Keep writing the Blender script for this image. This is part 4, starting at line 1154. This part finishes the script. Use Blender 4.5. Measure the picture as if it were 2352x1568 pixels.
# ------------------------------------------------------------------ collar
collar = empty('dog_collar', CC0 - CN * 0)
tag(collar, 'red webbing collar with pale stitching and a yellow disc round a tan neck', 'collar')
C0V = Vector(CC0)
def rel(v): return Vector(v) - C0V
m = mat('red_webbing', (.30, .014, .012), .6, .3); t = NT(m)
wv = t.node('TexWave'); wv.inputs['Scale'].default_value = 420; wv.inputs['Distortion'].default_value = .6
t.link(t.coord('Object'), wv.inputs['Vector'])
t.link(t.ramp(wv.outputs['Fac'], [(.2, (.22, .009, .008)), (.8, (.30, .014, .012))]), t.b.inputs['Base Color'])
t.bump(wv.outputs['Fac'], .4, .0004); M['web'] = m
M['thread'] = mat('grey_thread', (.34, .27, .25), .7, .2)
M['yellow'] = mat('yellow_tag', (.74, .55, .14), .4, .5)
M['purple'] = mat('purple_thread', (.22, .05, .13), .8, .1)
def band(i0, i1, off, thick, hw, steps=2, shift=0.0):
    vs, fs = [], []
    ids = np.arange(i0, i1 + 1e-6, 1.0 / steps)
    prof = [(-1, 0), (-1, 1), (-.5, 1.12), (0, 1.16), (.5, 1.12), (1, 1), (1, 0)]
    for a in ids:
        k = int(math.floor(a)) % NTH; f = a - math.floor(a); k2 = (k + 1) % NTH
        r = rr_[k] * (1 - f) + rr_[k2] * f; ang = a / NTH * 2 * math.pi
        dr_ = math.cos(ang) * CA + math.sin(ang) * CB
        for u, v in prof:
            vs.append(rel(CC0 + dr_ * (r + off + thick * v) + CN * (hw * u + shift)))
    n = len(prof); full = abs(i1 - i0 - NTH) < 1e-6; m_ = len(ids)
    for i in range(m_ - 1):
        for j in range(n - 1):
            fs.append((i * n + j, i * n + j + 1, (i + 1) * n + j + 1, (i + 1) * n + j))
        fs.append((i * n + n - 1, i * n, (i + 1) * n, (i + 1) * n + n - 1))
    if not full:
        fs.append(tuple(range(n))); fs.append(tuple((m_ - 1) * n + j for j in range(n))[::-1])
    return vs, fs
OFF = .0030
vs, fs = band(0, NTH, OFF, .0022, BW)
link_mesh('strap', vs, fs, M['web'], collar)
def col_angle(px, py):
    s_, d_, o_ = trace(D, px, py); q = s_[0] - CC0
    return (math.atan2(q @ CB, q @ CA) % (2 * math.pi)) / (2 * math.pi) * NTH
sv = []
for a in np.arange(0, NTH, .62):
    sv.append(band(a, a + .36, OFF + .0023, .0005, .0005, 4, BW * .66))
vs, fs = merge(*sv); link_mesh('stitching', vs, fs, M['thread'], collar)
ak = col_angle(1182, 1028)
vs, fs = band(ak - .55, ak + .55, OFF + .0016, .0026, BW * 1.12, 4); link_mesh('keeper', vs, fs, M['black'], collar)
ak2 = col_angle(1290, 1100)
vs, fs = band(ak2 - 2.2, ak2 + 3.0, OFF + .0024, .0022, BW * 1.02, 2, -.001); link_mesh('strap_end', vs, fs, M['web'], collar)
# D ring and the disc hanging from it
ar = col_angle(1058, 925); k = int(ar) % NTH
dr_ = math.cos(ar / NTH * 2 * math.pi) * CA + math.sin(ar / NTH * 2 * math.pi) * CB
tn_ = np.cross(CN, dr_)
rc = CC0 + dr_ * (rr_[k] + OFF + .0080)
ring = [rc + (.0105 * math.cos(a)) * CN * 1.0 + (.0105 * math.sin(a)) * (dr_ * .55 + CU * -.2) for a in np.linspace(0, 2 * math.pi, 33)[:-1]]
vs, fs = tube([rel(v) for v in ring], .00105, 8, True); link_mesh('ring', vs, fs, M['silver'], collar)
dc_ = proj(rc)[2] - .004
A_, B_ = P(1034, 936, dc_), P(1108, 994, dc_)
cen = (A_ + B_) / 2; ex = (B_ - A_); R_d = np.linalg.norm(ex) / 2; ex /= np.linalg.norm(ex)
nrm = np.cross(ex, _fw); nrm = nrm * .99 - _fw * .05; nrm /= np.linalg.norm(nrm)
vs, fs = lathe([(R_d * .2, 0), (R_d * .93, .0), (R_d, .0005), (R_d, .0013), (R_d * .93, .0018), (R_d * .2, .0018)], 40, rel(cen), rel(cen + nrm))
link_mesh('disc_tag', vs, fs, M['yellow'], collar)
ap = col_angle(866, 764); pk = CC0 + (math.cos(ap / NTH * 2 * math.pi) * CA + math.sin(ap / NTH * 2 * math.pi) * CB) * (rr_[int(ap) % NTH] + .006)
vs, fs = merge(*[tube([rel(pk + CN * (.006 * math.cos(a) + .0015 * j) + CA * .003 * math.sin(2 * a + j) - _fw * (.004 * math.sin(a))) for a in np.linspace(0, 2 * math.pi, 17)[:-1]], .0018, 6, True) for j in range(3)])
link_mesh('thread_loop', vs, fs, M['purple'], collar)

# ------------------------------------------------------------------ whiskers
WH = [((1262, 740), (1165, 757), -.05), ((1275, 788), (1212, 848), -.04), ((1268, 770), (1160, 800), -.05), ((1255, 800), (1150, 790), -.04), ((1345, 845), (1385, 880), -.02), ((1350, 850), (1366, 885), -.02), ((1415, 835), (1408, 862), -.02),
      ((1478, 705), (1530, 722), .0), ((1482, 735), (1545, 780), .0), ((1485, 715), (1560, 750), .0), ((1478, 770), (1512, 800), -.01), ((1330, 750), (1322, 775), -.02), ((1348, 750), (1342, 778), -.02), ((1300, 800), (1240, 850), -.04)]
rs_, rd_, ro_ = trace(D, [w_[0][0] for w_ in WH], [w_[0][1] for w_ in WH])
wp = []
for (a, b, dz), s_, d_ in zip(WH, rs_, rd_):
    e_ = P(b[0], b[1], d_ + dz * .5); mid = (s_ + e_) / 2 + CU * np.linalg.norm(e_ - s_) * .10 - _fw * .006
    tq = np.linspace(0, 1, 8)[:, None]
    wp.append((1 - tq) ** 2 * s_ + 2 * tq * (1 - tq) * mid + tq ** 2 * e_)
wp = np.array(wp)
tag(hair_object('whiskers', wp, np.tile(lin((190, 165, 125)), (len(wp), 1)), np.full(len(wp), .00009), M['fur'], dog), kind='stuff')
-.-.-
Copy all of the data exactly.

Keep writing the Blender script for this image. This is part 4, starting at line 1154. This part finishes the script. Use Blender 4.5. Measure the picture as if it were 2352x1568 pixels.
# ------------------------------------------------------------------ collar
collar = empty('dog_collar', CC0 - CN * 0)
tag(collar, 'red webbing collar with pale stitching and a yellow disc round a tan neck', 'collar')
C0V = Vector(CC0)
def rel(v): return Vector(v) - C0V
m = mat('red_webbing', (.30, .014, .012), .6, .3); t = NT(m)
wv = t.node('TexWave'); wv.inputs['Scale'].default_value = 420; wv.inputs['Distortion'].default_value = .6
t.link(t.coord('Object'), wv.inputs['Vector'])
t.link(t.ramp(wv.outputs['Fac'], [(.2, (.22, .009, .008)), (.8, (.30, .014, .012))]), t.b.inputs['Base Color'])
t.bump(wv.outputs['Fac'], .4, .0004); M['web'] = m
M['thread'] = mat('grey_thread', (.34, .27, .25), .7, .2)
M['yellow'] = mat('yellow_tag', (.74, .55, .14), .4, .5)
M['purple'] = mat('purple_thread', (.22, .05, .13), .8, .1)
def band(i0, i1, off, thick, hw, steps=2, shift=0.0):
    vs, fs = [], []
    ids = np.arange(i0, i1 + 1e-6, 1.0 / steps)
    prof = [(-1, 0), (-1, 1), (-.5, 1.12), (0, 1.16), (.5, 1.12), (1, 1), (1, 0)]
    for a in ids:
        k = int(math.floor(a)) % NTH; f = a - math.floor(a); k2 = (k + 1) % NTH
        r = rr_[k] * (1 - f) + rr_[k2] * f; ang = a / NTH * 2 * math.pi
        dr_ = math.cos(ang) * CA + math.sin(ang) * CB
        for u, v in prof:
            vs.append(rel(CC0 + dr_ * (r + off + thick * v) + CN * (hw * u + shift)))
    n = len(prof); full = abs(i1 - i0 - NTH) < 1e-6; m_ = len(ids)
    for i in range(m_ - 1):
        for j in range(n - 1):
            fs.append((i * n + j, i * n + j + 1, (i + 1) * n + j + 1, (i + 1) * n + j))
        fs.append((i * n + n - 1, i * n, (i + 1) * n, (i + 1) * n + n - 1))
    if not full:
        fs.append(tuple(range(n))); fs.append(tuple((m_ - 1) * n + j for j in range(n))[::-1])
    return vs, fs
OFF = .0030
vs, fs = band(0, NTH, OFF, .0022, BW)
link_mesh('strap', vs, fs, M['web'], collar)
def col_angle(px, py):
    s_, d_, o_ = trace(D, px, py); q = s_[0] - CC0
    return (math.atan2(q @ CB, q @ CA) % (2 * math.pi)) / (2 * math.pi) * NTH
sv = []
for a in np.arange(0, NTH, .62):
    sv.append(band(a, a + .36, OFF + .0023, .0005, .0005, 4, BW * .66))
vs, fs = merge(*sv); link_mesh('stitching', vs, fs, M['thread'], collar)
ak = col_angle(1182, 1028)
vs, fs = band(ak - .55, ak + .55, OFF + .0016, .0026, BW * 1.12, 4); link_mesh('keeper', vs, fs, M['black'], collar)
ak2 = col_angle(1290, 1100)
vs, fs = band(ak2 - 2.2, ak2 + 3.0, OFF + .0024, .0022, BW * 1.02, 2, -.001); link_mesh('strap_end', vs, fs, M['web'], collar)
# D ring and the disc hanging from it
ar = col_angle(1058, 925); k = int(ar) % NTH
dr_ = math.cos(ar / NTH * 2 * math.pi) * CA + math.sin(ar / NTH * 2 * math.pi) * CB
tn_ = np.cross(CN, dr_)
rc = CC0 + dr_ * (rr_[k] + OFF + .0080)
ring = [rc + (.0105 * math.cos(a)) * CN * 1.0 + (.0105 * math.sin(a)) * (dr_ * .55 + CU * -.2) for a in np.linspace(0, 2 * math.pi, 33)[:-1]]
vs, fs = tube([rel(v) for v in ring], .00105, 8, True); link_mesh('ring', vs, fs, M['silver'], collar)
dc_ = proj(rc)[2] - .004
A_, B_ = P(1034, 936, dc_), P(1108, 994, dc_)
cen = (A_ + B_) / 2; ex = (B_ - A_); R_d = np.linalg.norm(ex) / 2; ex /= np.linalg.norm(ex)
nrm = np.cross(ex, _fw); nrm = nrm * .99 - _fw * .05; nrm /= np.linalg.norm(nrm)
vs, fs = lathe([(R_d * .2, 0), (R_d * .93, .0), (R_d, .0005), (R_d, .0013), (R_d * .93, .0018), (R_d * .2, .0018)], 40, rel(cen), rel(cen + nrm))
link_mesh('disc_tag', vs, fs, M['yellow'], collar)
ap = col_angle(866, 764); pk = CC0 + (math.cos(ap / NTH * 2 * math.pi) * CA + math.sin(ap / NTH * 2 * math.pi) * CB) * (rr_[int(ap) % NTH] + .006)
vs, fs = merge(*[tube([rel(pk + CN * (.006 * math.cos(a) + .0015 * j) + CA * .003 * math.sin(2 * a + j) - _fw * (.004 * math.sin(a))) for a in np.linspace(0, 2 * math.pi, 17)[:-1]], .0018, 6, True) for j in range(3)])
link_mesh('thread_loop', vs, fs, M['purple'], collar)

# ------------------------------------------------------------------ whiskers
WH = [((1262, 740), (1165, 757), -.05), ((1275, 788), (1212, 848), -.04), ((1268, 770), (1160, 800), -.05), ((1255, 800), (1150, 790), -.04), ((1345, 845), (1385, 880), -.02), ((1350, 850), (1366, 885), -.02), ((1415, 835), (1408, 862), -.02),
      ((1478, 705), (1530, 722), .0), ((1482, 735), (1545, 780), .0), ((1485, 715), (1560, 750), .0), ((1478, 770), (1512, 800), -.01), ((1330, 750), (1322, 775), -.02), ((1348, 750), (1342, 778), -.02), ((1300, 800), (1240, 850), -.04)]
rs_, rd_, ro_ = trace(D, [w_[0][0] for w_ in WH], [w_[0][1] for w_ in WH])
wp = []
for (a, b, dz), s_, d_ in zip(WH, rs_, rd_):
    e_ = P(b[0], b[1], d_ + dz * .5); mid = (s_ + e_) / 2 + CU * np.linalg.norm(e_ - s_) * .10 - _fw * .006
    tq = np.linspace(0, 1, 8)[:, None]
    wp.append((1 - tq) ** 2 * s_ + 2 * tq * (1 - tq) * mid + tq ** 2 * e_)
wp = np.array(wp)
tag(hair_object('whiskers', wp, np.tile(lin((190, 165, 125)), (len(wp), 1)), np.full(len(wp), .00009), M['fur'], dog), kind='stuff')